__Required work__: List the lines of this listing that hold the word "scene".

[start Dataset extract]

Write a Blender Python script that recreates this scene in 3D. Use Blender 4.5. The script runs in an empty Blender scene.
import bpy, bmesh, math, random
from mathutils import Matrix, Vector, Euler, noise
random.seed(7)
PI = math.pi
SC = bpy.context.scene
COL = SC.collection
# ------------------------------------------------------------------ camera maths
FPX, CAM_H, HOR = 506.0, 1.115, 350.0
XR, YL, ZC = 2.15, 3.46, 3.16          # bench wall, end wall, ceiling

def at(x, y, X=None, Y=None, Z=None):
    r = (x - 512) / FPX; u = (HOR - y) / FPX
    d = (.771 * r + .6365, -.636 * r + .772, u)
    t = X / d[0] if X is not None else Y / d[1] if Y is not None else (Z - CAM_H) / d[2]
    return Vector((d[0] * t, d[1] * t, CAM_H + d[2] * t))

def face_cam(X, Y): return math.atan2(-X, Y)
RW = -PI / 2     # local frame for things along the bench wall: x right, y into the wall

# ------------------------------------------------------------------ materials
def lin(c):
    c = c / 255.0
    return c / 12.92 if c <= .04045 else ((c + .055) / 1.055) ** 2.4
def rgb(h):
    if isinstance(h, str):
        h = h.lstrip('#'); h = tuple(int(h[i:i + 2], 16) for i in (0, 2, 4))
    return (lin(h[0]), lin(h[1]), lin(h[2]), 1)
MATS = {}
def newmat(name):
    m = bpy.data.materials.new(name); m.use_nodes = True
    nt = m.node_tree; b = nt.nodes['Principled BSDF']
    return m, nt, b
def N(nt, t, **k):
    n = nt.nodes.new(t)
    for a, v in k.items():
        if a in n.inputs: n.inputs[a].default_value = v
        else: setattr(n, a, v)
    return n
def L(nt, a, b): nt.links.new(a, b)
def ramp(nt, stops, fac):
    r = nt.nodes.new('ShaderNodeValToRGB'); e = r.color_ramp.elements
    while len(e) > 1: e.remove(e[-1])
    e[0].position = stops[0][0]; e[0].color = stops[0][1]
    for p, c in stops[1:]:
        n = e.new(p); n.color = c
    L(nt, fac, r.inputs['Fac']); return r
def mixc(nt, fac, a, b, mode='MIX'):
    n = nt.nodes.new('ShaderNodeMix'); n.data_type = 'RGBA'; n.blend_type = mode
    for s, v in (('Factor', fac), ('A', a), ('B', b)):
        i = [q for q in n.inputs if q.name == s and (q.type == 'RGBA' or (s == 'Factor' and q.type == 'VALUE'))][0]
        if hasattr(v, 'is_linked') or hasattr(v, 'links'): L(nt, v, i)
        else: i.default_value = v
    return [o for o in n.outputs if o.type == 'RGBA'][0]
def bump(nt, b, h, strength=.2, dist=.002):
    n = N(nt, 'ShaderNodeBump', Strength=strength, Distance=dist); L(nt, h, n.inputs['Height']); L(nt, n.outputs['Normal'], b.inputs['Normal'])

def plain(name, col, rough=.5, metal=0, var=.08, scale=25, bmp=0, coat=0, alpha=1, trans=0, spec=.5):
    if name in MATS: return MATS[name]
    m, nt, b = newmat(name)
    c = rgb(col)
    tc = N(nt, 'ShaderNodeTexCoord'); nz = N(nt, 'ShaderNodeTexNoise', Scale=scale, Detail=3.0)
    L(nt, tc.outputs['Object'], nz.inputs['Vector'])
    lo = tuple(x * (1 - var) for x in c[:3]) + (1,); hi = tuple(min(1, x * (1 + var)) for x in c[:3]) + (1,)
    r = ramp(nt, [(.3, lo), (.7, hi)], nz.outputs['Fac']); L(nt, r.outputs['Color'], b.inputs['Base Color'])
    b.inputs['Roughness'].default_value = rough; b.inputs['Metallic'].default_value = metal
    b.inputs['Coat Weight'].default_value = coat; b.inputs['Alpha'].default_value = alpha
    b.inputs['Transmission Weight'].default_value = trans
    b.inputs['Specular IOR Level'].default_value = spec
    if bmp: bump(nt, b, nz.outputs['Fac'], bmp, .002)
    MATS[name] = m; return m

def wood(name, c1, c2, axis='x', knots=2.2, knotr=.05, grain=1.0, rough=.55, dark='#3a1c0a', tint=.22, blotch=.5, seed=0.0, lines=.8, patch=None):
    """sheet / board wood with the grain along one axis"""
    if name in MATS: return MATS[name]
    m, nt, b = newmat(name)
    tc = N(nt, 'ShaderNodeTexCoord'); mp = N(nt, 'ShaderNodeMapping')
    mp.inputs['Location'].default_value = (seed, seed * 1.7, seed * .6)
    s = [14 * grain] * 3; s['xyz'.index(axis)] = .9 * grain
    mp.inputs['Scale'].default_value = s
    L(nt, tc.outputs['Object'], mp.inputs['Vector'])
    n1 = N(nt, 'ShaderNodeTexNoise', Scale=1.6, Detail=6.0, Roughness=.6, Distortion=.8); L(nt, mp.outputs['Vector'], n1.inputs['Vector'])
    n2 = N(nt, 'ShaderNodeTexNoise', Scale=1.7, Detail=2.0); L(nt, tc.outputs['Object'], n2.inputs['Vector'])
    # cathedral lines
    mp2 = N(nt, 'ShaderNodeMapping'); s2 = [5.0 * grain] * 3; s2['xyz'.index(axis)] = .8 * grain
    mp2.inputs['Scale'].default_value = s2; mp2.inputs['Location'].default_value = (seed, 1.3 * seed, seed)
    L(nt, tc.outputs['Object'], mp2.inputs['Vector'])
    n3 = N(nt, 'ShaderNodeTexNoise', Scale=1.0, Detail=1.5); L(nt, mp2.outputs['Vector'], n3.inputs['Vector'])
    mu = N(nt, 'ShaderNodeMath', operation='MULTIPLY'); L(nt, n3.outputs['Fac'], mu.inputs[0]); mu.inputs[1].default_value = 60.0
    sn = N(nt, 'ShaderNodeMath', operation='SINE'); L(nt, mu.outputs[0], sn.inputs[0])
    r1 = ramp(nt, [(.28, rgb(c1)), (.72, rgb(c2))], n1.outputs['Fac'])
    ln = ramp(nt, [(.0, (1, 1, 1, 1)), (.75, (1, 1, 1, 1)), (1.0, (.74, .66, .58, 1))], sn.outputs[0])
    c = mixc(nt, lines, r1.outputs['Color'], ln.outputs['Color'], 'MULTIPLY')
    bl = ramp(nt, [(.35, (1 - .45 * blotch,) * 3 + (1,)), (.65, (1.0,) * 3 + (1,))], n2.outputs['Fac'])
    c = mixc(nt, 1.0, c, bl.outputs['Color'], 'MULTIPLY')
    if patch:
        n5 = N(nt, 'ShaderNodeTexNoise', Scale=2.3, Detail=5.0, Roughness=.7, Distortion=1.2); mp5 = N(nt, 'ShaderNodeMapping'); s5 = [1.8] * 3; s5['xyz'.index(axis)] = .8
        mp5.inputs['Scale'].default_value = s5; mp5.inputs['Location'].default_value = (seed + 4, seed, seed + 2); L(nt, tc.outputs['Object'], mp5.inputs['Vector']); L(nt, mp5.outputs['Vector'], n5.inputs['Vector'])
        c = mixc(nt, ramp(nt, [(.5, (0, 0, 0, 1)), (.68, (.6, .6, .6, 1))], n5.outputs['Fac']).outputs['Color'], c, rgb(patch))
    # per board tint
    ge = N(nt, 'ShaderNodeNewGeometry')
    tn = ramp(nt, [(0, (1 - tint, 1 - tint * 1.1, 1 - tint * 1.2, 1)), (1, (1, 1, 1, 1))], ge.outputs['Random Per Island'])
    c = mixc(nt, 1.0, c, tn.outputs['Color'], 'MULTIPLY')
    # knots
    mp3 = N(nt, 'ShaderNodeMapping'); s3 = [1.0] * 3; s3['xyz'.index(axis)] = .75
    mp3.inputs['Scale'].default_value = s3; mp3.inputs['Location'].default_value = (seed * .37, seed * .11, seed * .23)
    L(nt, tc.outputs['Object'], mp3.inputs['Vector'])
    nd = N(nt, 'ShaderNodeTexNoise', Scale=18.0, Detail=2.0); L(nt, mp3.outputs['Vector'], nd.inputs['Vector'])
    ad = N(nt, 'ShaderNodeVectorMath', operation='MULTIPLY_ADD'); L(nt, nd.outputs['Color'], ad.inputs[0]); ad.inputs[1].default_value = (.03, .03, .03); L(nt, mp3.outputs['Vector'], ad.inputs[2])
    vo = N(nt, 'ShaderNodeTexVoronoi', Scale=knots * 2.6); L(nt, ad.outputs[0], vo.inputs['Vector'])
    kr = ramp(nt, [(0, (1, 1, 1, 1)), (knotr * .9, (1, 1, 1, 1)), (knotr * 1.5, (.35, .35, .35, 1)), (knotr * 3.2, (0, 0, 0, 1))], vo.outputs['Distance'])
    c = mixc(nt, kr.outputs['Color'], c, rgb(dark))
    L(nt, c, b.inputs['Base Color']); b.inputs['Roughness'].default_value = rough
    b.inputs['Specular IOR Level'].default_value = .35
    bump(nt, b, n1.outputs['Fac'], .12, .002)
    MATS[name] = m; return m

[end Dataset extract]
[start Dataset extract]

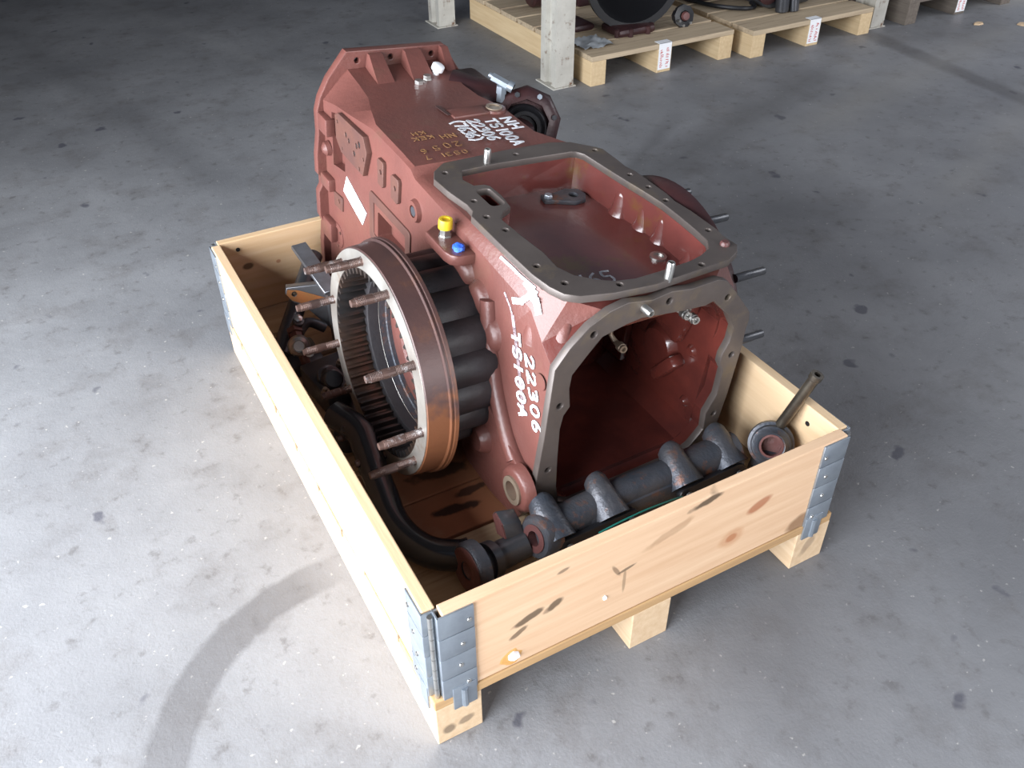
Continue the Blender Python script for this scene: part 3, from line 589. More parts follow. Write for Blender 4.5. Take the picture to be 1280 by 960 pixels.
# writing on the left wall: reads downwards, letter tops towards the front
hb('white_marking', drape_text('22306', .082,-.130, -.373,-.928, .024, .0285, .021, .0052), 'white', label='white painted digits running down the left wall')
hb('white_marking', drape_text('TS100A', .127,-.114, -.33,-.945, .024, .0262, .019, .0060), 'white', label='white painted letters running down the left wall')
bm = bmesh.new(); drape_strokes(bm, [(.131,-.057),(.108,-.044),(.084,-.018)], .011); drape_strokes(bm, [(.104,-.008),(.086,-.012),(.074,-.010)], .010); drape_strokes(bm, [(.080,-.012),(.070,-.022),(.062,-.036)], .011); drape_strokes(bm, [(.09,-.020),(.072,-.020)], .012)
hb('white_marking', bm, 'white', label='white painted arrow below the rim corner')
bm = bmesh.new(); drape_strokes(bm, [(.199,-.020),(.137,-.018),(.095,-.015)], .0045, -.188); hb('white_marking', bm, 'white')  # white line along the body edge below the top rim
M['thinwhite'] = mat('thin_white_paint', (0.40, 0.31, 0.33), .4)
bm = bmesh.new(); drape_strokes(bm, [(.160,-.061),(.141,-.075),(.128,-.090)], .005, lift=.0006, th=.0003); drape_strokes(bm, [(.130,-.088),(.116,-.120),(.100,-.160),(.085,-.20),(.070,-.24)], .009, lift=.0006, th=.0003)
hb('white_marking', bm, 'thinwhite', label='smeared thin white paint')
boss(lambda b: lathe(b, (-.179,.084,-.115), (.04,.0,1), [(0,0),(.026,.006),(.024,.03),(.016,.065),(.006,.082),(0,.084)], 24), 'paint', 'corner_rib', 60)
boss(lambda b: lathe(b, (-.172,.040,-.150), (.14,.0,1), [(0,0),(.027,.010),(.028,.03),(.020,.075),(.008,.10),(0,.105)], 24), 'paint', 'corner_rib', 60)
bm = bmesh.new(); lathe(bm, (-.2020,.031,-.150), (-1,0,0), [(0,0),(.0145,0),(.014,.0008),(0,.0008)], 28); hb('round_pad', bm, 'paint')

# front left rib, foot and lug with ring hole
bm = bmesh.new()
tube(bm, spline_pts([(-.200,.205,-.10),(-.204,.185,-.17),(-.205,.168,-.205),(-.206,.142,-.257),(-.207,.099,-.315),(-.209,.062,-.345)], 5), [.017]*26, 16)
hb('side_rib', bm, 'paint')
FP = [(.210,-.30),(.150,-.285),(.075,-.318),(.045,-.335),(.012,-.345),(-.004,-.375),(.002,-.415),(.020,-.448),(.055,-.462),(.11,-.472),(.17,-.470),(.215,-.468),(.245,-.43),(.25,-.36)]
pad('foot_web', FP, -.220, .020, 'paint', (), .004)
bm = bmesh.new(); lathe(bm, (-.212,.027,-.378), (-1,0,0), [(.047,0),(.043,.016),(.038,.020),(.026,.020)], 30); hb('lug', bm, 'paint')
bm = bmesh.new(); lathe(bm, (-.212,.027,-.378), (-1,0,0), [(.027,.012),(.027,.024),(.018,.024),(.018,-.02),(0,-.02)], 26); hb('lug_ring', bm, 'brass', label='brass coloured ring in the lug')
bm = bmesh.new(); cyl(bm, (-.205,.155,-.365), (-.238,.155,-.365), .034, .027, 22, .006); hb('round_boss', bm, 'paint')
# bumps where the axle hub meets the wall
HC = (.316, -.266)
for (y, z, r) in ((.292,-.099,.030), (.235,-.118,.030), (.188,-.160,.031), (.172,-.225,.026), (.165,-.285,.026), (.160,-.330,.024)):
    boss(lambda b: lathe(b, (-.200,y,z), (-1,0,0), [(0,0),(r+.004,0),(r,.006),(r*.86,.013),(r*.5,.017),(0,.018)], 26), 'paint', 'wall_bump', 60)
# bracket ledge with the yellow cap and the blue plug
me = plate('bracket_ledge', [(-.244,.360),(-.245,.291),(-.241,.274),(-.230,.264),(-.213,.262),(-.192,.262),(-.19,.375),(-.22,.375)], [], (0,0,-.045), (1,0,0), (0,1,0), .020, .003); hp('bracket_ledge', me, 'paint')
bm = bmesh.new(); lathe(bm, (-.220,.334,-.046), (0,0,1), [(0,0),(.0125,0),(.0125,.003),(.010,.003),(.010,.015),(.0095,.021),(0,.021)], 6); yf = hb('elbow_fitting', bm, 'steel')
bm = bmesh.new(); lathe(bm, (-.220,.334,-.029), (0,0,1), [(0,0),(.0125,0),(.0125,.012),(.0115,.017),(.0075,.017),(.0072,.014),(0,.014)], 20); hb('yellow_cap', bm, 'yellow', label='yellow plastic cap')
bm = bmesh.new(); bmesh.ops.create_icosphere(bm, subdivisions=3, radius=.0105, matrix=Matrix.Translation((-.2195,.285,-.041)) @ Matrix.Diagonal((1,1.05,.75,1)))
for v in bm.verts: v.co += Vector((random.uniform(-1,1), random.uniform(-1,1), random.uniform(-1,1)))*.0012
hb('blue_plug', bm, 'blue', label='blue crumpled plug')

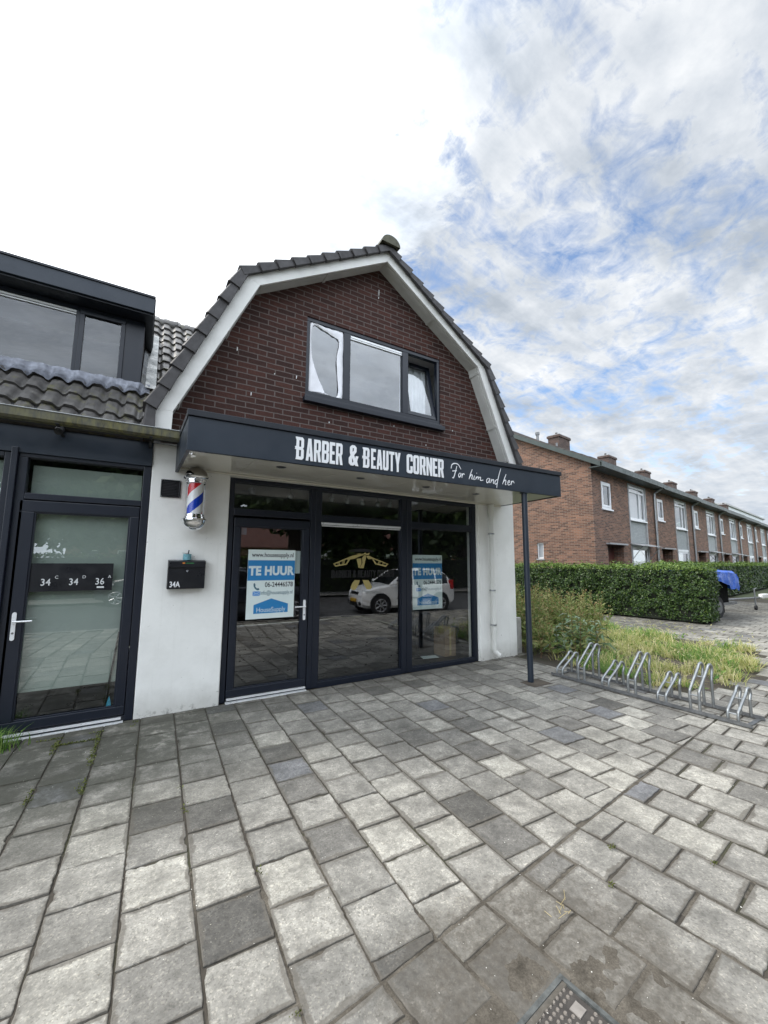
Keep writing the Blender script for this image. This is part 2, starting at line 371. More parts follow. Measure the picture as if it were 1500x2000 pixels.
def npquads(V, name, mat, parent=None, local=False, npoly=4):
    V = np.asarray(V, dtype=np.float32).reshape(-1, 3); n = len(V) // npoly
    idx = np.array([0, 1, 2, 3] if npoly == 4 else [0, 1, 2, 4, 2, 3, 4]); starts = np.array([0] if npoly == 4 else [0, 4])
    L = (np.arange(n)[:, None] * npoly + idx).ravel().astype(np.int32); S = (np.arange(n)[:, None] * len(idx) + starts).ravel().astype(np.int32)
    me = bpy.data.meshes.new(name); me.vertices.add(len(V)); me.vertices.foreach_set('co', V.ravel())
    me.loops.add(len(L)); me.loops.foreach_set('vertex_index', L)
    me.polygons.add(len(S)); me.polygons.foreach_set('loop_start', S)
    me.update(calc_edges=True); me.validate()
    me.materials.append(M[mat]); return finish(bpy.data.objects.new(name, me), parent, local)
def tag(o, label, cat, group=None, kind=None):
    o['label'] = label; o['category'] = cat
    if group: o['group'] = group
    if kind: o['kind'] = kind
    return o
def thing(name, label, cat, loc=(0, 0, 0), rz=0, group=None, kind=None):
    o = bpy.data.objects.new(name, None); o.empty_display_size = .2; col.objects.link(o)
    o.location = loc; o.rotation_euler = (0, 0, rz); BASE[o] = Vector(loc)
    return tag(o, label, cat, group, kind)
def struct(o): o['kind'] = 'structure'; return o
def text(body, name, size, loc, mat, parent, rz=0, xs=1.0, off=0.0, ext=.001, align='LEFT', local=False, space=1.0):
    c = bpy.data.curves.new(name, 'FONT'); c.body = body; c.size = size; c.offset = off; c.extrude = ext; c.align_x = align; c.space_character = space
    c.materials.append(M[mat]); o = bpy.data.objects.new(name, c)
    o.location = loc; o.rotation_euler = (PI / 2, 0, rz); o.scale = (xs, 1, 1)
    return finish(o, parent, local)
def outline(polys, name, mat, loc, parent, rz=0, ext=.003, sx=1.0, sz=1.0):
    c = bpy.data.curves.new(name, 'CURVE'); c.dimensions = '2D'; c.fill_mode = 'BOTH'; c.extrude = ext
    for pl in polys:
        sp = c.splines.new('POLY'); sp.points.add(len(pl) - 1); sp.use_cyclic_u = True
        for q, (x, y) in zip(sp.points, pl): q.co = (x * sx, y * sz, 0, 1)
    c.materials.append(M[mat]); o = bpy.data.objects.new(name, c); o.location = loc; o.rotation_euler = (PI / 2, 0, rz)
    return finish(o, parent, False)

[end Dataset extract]

__Answer in full__:
Write a Blender Python script that recreates this scene in 3D. Use Blender 4.5. The script runs in an empty Blender scene.
SC = bpy.context.scene
Continue the Blender Python script for this scene: part 3, from line 589. More parts follow. Write for Blender 4.5. Take the picture to be 1280 by 960 pixels.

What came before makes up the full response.